Dans la nuit des militaires préparent des embuscades / Se mettre à jour au procès sera une entreprise qui coûtera cher / Programmation spéciale pour que personne ne prenne conscience / Que le peuple est dans la rue et qu'il va le sauver
On ne tolère pas un enlèvement, les voix s'unissent / Le brave se défend depuis un fort à Tiuna / Les parachutistes libérateurs ne se sont pas laissé capturer/ Ont marché, attaqué, libéré notre ciel
Le coup d'état civique et militaire, encouragé par la presse et soutenu par le gouvernement des États-Unis n'a duré que quelques heures. Chavez, qui a été capturé dans la nuit du 11, a été de retour au Palais de Miraflores grâce à la Brigade Parachutiste, 48 heures plus tard. « C'est ces jours-ci que j'ai connu le vrai visage de l'opposition. Ça m'a motivé à écrire », raconte le rapper, qui vivait à l'époque à Carabobo, un état du nord.
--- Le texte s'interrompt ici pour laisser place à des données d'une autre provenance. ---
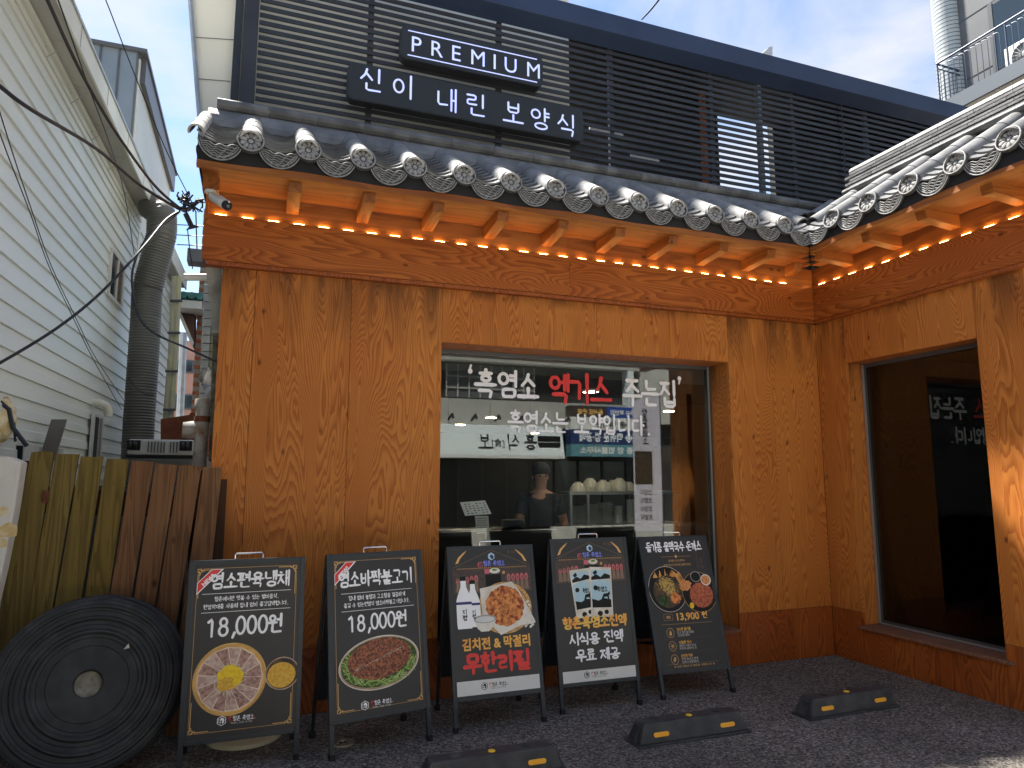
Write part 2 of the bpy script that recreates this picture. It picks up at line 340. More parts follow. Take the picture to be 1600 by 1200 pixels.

Maintenant avec tant de voix que le monde entier écoute / Le Venezuela ne craint plus la force d'un empire / Non, il ne le craint plus
« Nous croyons en Chavez, parce que nous voyons en lui un allié stratégique qui ouvre des brèches dans l'État pour que les gens comme nous puissent s'exprimer », défend Master. C'est seulement en 2005 que le ministère de la Culture a été créé – auparavant le secteur était géré par un institut autonome. La Mission Culture, lancée la même année, se consacre à la promotion de la culture d'origine vénézuélienne, la formation de groupes culturels et d'artistes.
« Nous sommes un outil qui peut être utilisé de plusieurs façons. La révolution est notre moyen d'expression », souligne Master, alors que la nuit tombe sur la bruyante place Bolivar, à Caracas. A quelques mètres de là, le Théâtre Municipal se remplit déjà. Des Vénézuéliens de tous âges sont venus pour voir la représentation unique de différents groupes de rap. Sur scène, un monsieur de 70 ans environ bouge une main au rythme de de la percussion alors que dans l'autre il tient une mini télévision. Chavez annonce un nouveau plan contre l'insécurité.
En plus de faire du rap, Master est aussi producteur audiovisuel sur la chaîne de télévision Ávila TV, créée il y a huit ans par le gouvernement du District Metropolitain de Caracas. À l'origine, il s'agissait d'une école audiovisuelle. « L'idée était de prendre une caméra, un microphone, un ordinateur, ces choses qui ont toujours été entre les mains d'autres au Venezuela et aller dans la rue. Ça a été tellement significatif que nous avons fait de la chaîne un instrument de lutte », affirme-t-il. Peu de temps après, sous la tutelle du ministère du Pouvoir Populaire pour les Communes et la Protection Sociale, furent ouvertes 31 Epatus (École pour les Arts et Traditions Urbaines) où les citoyens de tous âges peuvent découvrir la culture hip-hop.
FIgure du monde de la culture et de la politique, Master retrousse ses manches en vue de la campagne présidentielle. « Pour nous, c'est stratégique que le comandante reste là où il est », déclare-t-il, catégorique. « Parfois je pense que ce serait bien d'avoir d'autres options de pouvoir. Mais ce n'est pas le moment. Maintenant, il faut aller chercher les milliers de Chavez dans les rues qui sont encore en devenir».